On the other side of the ledger, imports of goods fell by $2 billion. The value of petroleum imports was essentially flat on the month, but there was notable weakness in capital goods imports and in consumer goods imports. The decline in capital goods imports is consistent with the weakness in business fixed investment spending in recent quarters. Given that personal consumption expenditures continue to grow, Wells Fargo economists view the $837 million decline in consumer goods imports in September as being somewhat of an aberration.

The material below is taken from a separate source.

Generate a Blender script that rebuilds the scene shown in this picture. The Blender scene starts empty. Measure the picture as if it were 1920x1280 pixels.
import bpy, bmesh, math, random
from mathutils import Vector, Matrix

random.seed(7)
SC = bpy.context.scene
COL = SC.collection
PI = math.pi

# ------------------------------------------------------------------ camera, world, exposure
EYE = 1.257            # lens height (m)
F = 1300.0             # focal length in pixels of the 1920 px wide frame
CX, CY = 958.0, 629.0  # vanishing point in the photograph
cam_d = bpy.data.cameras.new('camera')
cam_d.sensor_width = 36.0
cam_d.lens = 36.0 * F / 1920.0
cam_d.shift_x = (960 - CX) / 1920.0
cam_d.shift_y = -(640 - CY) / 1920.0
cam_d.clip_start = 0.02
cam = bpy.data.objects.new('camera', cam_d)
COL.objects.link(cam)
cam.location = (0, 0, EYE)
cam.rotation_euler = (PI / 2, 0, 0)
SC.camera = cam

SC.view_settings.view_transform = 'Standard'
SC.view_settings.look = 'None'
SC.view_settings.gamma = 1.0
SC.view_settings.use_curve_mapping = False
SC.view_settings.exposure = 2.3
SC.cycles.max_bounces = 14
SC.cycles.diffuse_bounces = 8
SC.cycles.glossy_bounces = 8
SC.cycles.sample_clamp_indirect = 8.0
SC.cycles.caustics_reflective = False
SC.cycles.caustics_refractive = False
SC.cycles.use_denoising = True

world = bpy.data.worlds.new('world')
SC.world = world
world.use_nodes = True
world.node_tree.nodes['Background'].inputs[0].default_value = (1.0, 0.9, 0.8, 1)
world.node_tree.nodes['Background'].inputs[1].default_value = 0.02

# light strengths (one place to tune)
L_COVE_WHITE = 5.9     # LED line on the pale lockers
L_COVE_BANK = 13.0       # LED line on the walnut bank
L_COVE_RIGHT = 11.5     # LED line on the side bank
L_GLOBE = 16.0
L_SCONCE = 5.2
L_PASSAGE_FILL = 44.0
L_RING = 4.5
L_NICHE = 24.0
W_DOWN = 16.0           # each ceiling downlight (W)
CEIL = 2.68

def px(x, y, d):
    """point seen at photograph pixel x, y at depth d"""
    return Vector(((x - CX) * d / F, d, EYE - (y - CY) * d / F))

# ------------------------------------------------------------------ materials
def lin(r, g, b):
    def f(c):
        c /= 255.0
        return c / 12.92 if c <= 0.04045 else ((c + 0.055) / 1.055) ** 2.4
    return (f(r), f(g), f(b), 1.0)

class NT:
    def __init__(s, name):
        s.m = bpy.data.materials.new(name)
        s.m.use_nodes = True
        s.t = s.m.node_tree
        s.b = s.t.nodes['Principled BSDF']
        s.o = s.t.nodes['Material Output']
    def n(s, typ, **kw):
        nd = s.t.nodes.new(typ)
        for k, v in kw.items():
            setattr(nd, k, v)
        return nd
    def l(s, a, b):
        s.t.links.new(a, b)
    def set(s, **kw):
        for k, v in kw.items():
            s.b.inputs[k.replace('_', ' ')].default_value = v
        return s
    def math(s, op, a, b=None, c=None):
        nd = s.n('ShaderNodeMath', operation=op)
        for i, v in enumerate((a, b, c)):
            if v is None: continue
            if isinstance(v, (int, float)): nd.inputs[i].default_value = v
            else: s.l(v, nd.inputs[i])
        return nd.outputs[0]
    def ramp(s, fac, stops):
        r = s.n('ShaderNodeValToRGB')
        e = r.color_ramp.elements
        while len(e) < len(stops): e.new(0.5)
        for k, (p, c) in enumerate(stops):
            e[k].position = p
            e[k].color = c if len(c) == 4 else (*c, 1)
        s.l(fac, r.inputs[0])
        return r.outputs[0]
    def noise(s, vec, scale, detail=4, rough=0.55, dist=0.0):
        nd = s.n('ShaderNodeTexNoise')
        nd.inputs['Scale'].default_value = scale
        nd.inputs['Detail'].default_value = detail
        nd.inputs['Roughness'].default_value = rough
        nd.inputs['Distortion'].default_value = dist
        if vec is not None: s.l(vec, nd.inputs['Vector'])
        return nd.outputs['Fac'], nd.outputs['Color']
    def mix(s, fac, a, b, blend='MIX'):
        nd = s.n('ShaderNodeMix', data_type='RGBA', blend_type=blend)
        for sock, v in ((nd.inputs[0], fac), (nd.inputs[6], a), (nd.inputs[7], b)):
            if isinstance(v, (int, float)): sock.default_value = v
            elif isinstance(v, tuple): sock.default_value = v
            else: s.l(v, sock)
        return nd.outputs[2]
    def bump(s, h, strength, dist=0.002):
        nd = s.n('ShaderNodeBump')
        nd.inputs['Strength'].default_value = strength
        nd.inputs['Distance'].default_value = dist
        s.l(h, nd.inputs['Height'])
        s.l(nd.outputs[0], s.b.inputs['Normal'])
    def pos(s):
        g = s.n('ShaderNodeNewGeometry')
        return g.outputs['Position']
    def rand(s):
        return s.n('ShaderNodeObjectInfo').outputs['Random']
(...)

The initial estimate of third quarter GDP growth that the Bureau of Economic Analysis (BEA) released last week showed that real exports of goods and services shot up at an annualized rate of 10 percent while real imports were up only 2.3 percent. Indeed, real net exports of goods and services boosted real GDP growth by 0.8 percentage points in Q3, the largest positive quarterly contribution to overall GDP growth in nearly three years. Although the trade surplus in services rose in September, the BEA revised trade deficits in goods in previous months a bit higher in this monthly release. Therefore, there should not be meaningful changes to the positive net export contribution to Q3 GDP growth when BEA releases revised estimates in coming weeks.

Looking forward, economists expect that net exports will again exert headwinds overall GDP growth. The one-off surge in soybean exports will not be repeated in coming quarters, and growth in many of America’s major trading partners remains lackluster. On the other side of the ledger, continued modest growth in domestic demand likely will cause import growth to accelerate somewhat.